Short task: Print out every line, exactly as written.

[START]

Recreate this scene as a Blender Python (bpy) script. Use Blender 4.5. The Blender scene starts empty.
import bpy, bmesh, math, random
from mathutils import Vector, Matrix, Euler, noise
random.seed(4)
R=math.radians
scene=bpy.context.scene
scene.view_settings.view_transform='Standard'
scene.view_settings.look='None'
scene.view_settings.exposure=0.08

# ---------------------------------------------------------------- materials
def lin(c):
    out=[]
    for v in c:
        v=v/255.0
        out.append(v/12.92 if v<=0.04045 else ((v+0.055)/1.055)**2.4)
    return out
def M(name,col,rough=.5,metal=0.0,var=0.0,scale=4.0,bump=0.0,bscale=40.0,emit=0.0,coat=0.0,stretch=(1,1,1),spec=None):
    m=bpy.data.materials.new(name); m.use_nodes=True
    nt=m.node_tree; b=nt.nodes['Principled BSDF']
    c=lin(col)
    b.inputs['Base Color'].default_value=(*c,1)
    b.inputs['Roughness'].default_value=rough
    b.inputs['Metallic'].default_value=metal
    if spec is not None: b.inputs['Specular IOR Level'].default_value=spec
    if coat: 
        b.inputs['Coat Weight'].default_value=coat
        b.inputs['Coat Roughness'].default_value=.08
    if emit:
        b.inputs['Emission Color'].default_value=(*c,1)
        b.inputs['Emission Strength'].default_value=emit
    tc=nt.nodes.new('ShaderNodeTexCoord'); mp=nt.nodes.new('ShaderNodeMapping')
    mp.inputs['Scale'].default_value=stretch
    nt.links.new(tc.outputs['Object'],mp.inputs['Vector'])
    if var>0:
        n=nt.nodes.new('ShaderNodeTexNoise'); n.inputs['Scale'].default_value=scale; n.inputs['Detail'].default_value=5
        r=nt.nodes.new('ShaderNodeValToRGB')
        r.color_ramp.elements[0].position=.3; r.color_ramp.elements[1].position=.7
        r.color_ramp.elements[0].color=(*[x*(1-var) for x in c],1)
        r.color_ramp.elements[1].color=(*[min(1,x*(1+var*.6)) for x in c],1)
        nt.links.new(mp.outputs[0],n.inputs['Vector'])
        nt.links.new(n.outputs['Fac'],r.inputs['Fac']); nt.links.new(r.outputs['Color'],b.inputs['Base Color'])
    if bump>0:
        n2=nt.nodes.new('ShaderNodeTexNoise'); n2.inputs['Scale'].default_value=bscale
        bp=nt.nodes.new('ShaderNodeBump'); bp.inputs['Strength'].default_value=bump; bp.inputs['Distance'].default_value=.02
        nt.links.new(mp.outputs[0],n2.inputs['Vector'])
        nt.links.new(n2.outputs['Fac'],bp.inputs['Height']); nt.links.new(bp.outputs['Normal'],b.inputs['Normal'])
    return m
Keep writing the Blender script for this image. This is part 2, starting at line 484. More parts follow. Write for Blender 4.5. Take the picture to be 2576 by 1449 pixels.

[END]

Solved exercise:
Recreate this scene as a Blender Python (bpy) script. Use Blender 4.5. The Blender scene starts empty.
import bpy, bmesh, math, random
from mathutils import Vector, Matrix, Euler, noise
random.seed(4)
R=math.radians
scene=bpy.context.scene
scene.view_settings.view_transform='Standard'
scene.view_settings.look='None'
scene.view_settings.exposure=0.08

# ---------------------------------------------------------------- materials
def lin(c):
    out=[]
    for v in c:
        v=v/255.0
        out.append(v/12.92 if v<=0.04045 else ((v+0.055)/1.055)**2.4)
    return out
def M(name,col,rough=.5,metal=0.0,var=0.0,scale=4.0,bump=0.0,bscale=40.0,emit=0.0,coat=0.0,stretch=(1,1,1),spec=None):
    m=bpy.data.materials.new(name); m.use_nodes=True
    nt=m.node_tree; b=nt.nodes['Principled BSDF']
    c=lin(col)
    b.inputs['Base Color'].default_value=(*c,1)
    b.inputs['Roughness'].default_value=rough
    b.inputs['Metallic'].default_value=metal
    if spec is not None: b.inputs['Specular IOR Level'].default_value=spec
    if coat: 
        b.inputs['Coat Weight'].default_value=coat
        b.inputs['Coat Roughness'].default_value=.08
    if emit:
        b.inputs['Emission Color'].default_value=(*c,1)
        b.inputs['Emission Strength'].default_value=emit
    tc=nt.nodes.new('ShaderNodeTexCoord'); mp=nt.nodes.new('ShaderNodeMapping')
    mp.inputs['Scale'].default_value=stretch
    nt.links.new(tc.outputs['Object'],mp.inputs['Vector'])
    if var>0:
        n=nt.nodes.new('ShaderNodeTexNoise'); n.inputs['Scale'].default_value=scale; n.inputs['Detail'].default_value=5
        r=nt.nodes.new('ShaderNodeValToRGB')
        r.color_ramp.elements[0].position=.3; r.color_ramp.elements[1].position=.7
        r.color_ramp.elements[0].color=(*[x*(1-var) for x in c],1)
        r.color_ramp.elements[1].color=(*[min(1,x*(1+var*.6)) for x in c],1)
        nt.links.new(mp.outputs[0],n.inputs['Vector'])
        nt.links.new(n.outputs['Fac'],r.inputs['Fac']); nt.links.new(r.outputs['Color'],b.inputs['Base Color'])
    if bump>0:
        n2=nt.nodes.new('ShaderNodeTexNoise'); n2.inputs['Scale'].default_value=bscale
        bp=nt.nodes.new('ShaderNodeBump'); bp.inputs['Strength'].default_value=bump; bp.inputs['Distance'].default_value=.02
        nt.links.new(mp.outputs[0],n2.inputs['Vector'])
        nt.links.new(n2.outputs['Fac'],bp.inputs['Height']); nt.links.new(bp.outputs['Normal'],b.inputs['Normal'])
    return m
Keep writing the Blender script for this image. This is part 2, starting at line 484. More parts follow. Write for Blender 4.5. Take the picture to be 2576 by 1449 pixels.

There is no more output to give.